● TASK INSTRUCTIONS
Copy exactly the lines from the start of the data below through the one that carries "obj('wing_brickwork', cat(bw), 'brick', house, kind='stuff')", and only those.
[Begin]
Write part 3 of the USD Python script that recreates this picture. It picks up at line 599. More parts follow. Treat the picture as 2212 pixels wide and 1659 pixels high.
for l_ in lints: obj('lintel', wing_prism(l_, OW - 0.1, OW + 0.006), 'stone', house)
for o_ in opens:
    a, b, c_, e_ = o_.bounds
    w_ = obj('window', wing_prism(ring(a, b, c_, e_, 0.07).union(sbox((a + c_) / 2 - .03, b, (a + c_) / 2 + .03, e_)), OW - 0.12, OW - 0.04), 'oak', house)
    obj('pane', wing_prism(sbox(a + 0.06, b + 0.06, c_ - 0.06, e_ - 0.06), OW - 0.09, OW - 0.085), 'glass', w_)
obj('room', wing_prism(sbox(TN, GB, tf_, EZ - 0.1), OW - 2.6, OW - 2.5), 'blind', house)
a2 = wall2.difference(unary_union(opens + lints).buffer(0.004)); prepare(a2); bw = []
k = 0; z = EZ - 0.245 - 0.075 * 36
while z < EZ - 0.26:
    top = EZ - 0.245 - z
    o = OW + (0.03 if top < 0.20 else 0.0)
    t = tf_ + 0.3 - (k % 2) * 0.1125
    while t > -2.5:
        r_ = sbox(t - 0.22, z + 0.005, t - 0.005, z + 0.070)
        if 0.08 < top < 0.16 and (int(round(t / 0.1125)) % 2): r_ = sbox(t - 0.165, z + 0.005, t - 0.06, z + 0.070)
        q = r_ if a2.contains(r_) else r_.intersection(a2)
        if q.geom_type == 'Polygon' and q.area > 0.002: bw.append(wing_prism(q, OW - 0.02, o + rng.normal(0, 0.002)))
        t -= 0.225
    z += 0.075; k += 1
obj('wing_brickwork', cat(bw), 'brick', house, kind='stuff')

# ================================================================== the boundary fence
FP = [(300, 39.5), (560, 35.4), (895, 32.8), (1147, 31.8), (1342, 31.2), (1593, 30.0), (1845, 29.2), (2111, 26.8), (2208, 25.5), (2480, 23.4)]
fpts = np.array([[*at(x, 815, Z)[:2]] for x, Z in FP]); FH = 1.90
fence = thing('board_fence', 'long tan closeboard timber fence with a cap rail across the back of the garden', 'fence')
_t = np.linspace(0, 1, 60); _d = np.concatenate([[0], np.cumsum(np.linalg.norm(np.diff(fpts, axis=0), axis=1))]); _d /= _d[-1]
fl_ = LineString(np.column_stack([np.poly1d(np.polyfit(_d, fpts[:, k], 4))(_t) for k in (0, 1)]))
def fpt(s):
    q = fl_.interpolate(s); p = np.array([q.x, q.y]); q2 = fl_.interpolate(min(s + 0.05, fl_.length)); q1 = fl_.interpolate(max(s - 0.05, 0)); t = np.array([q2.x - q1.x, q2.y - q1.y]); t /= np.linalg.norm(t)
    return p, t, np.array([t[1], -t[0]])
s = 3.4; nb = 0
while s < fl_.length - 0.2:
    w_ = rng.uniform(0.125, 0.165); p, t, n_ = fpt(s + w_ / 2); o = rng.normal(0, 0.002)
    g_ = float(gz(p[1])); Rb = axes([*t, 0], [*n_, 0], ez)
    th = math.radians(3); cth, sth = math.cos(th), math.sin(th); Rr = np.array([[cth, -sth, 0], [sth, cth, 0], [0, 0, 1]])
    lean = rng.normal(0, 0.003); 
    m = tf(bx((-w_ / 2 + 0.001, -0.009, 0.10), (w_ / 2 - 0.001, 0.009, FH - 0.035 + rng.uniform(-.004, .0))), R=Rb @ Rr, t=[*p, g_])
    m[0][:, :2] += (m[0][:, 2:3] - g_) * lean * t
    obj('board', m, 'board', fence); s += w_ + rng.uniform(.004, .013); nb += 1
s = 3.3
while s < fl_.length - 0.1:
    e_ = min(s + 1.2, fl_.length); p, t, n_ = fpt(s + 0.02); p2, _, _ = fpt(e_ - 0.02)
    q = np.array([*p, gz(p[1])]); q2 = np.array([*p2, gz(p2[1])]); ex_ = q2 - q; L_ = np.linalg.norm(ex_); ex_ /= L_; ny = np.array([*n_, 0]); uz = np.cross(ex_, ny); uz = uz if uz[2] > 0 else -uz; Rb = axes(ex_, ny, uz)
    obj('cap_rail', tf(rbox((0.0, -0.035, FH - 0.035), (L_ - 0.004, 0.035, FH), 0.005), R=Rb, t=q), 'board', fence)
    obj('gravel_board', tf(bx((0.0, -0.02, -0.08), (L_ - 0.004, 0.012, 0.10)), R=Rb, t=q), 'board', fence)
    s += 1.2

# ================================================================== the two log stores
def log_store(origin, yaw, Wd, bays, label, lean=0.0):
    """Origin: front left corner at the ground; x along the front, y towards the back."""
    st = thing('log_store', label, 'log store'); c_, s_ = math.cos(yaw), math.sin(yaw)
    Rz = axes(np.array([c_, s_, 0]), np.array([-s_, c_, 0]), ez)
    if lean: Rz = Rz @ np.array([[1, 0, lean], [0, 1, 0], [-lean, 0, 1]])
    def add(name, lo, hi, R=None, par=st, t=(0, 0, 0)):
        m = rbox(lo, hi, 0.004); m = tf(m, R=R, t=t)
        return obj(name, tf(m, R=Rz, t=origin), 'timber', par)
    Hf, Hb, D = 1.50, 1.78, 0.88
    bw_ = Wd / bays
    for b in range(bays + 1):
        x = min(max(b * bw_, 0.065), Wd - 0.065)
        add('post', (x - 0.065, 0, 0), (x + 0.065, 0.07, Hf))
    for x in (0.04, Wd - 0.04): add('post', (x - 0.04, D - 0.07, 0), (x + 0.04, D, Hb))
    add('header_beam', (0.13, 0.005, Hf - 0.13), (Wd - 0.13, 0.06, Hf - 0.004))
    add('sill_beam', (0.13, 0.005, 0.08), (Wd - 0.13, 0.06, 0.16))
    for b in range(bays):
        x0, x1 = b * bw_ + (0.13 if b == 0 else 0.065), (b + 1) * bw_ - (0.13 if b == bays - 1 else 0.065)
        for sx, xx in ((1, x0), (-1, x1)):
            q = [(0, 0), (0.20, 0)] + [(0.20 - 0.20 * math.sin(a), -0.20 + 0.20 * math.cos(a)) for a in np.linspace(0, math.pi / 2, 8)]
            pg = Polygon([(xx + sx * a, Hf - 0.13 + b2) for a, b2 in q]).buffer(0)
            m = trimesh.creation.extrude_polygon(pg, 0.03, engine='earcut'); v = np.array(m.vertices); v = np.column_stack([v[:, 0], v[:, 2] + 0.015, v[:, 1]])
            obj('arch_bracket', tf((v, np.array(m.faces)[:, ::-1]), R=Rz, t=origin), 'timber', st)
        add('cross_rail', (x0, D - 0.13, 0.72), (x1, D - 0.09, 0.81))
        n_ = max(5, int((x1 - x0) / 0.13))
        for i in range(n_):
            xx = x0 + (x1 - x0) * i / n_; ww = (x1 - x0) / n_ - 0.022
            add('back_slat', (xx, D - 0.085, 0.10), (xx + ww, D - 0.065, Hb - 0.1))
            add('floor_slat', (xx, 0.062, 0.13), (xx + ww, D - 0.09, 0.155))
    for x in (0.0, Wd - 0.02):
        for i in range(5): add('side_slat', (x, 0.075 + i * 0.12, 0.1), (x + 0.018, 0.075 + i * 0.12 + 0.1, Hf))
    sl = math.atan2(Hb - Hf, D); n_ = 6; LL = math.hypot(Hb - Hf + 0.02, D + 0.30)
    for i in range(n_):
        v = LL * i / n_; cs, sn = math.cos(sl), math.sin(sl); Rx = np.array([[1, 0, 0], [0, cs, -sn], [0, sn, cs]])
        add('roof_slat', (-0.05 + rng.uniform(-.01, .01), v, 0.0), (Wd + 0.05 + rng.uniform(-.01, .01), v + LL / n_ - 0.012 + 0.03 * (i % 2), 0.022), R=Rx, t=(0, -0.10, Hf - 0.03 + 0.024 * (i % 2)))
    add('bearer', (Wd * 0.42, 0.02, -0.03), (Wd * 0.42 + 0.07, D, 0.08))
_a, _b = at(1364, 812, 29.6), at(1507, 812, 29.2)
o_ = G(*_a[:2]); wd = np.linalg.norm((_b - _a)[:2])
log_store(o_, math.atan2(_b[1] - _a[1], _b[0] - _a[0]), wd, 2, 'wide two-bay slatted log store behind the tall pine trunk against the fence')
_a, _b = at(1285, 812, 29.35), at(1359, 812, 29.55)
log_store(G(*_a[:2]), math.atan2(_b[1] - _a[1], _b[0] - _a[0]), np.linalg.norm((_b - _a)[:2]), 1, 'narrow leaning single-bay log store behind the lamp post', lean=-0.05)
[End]
● RESULT OF THE EXERCISE
Write part 3 of the USD Python script that recreates this picture. It picks up at line 599. More parts follow. Treat the picture as 2212 pixels wide and 1659 pixels high.
for l_ in lints: obj('lintel', wing_prism(l_, OW - 0.1, OW + 0.006), 'stone', house)
for o_ in opens:
    a, b, c_, e_ = o_.bounds
    w_ = obj('window', wing_prism(ring(a, b, c_, e_, 0.07).union(sbox((a + c_) / 2 - .03, b, (a + c_) / 2 + .03, e_)), OW - 0.12, OW - 0.04), 'oak', house)
    obj('pane', wing_prism(sbox(a + 0.06, b + 0.06, c_ - 0.06, e_ - 0.06), OW - 0.09, OW - 0.085), 'glass', w_)
obj('room', wing_prism(sbox(TN, GB, tf_, EZ - 0.1), OW - 2.6, OW - 2.5), 'blind', house)
a2 = wall2.difference(unary_union(opens + lints).buffer(0.004)); prepare(a2); bw = []
k = 0; z = EZ - 0.245 - 0.075 * 36
while z < EZ - 0.26:
    top = EZ - 0.245 - z
    o = OW + (0.03 if top < 0.20 else 0.0)
    t = tf_ + 0.3 - (k % 2) * 0.1125
    while t > -2.5:
        r_ = sbox(t - 0.22, z + 0.005, t - 0.005, z + 0.070)
        if 0.08 < top < 0.16 and (int(round(t / 0.1125)) % 2): r_ = sbox(t - 0.165, z + 0.005, t - 0.06, z + 0.070)
        q = r_ if a2.contains(r_) else r_.intersection(a2)
        if q.geom_type == 'Polygon' and q.area > 0.002: bw.append(wing_prism(q, OW - 0.02, o + rng.normal(0, 0.002)))
        t -= 0.225
    z += 0.075; k += 1
obj('wing_brickwork', cat(bw), 'brick', house, kind='stuff')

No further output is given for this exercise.